Against them, the federal government is trying to argue that Congress didn't intend for the RFRA to include corporations, and also that the corporations can't necessarily be said to have the same religion as their owners, and that corporations, like teenagers on their eighteenth, are their own people entirely unbeholden to the beliefs of their "parents."

And that even if all of that fails, the Attorney General swears:

The contraceptive-coverage provision directly and materially advances the public health, which is unquestionably a compelling governmental interest.

This case would be significantly less depressing to follow were one assured that a majority of the Supreme Court would agree that the public health writ generally was a "compelling governmental interest." That's not even to get to the hope that it would regard the health of women specifically as such.

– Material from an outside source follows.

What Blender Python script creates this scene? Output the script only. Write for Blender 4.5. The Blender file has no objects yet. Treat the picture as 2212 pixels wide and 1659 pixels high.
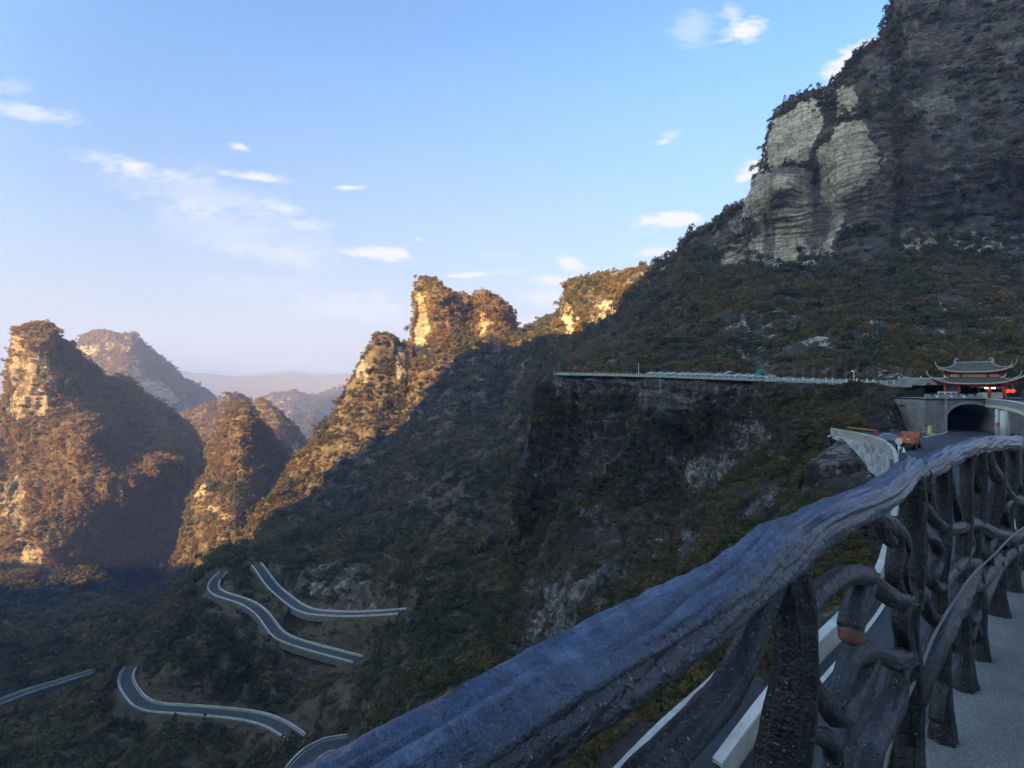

But we don't live in That America.

We live in this one, where one of the arguments Conestoga and Hobby Lobby have both used against the Administration is that there are, already, thousands upon thousands of businesses exempted from covering contraception under the Affordable Care Act. For various reasons, of course, but some, yes, because the government agrees that actual religious organizations should not be forced to cover contraceptives if it contravenes their religious beliefs.

It does not, strictly speaking, seem to be judicially relevant that there are real women working for those religious organizations and companies, women who have real bodies with real health concerns deserving of protection. Their rights to make autonomous decisions are discussed in passing in the Attorney-General's brief, but they're not long sections. Women's bodily autonomy is not, as the judges may want to put it, really the issue before the Court.

Instead they're going to debate whether for-profit corporations have religious beliefs on the strength of a law enacted to protect indigenous religious rights. You really can't make this stuff up.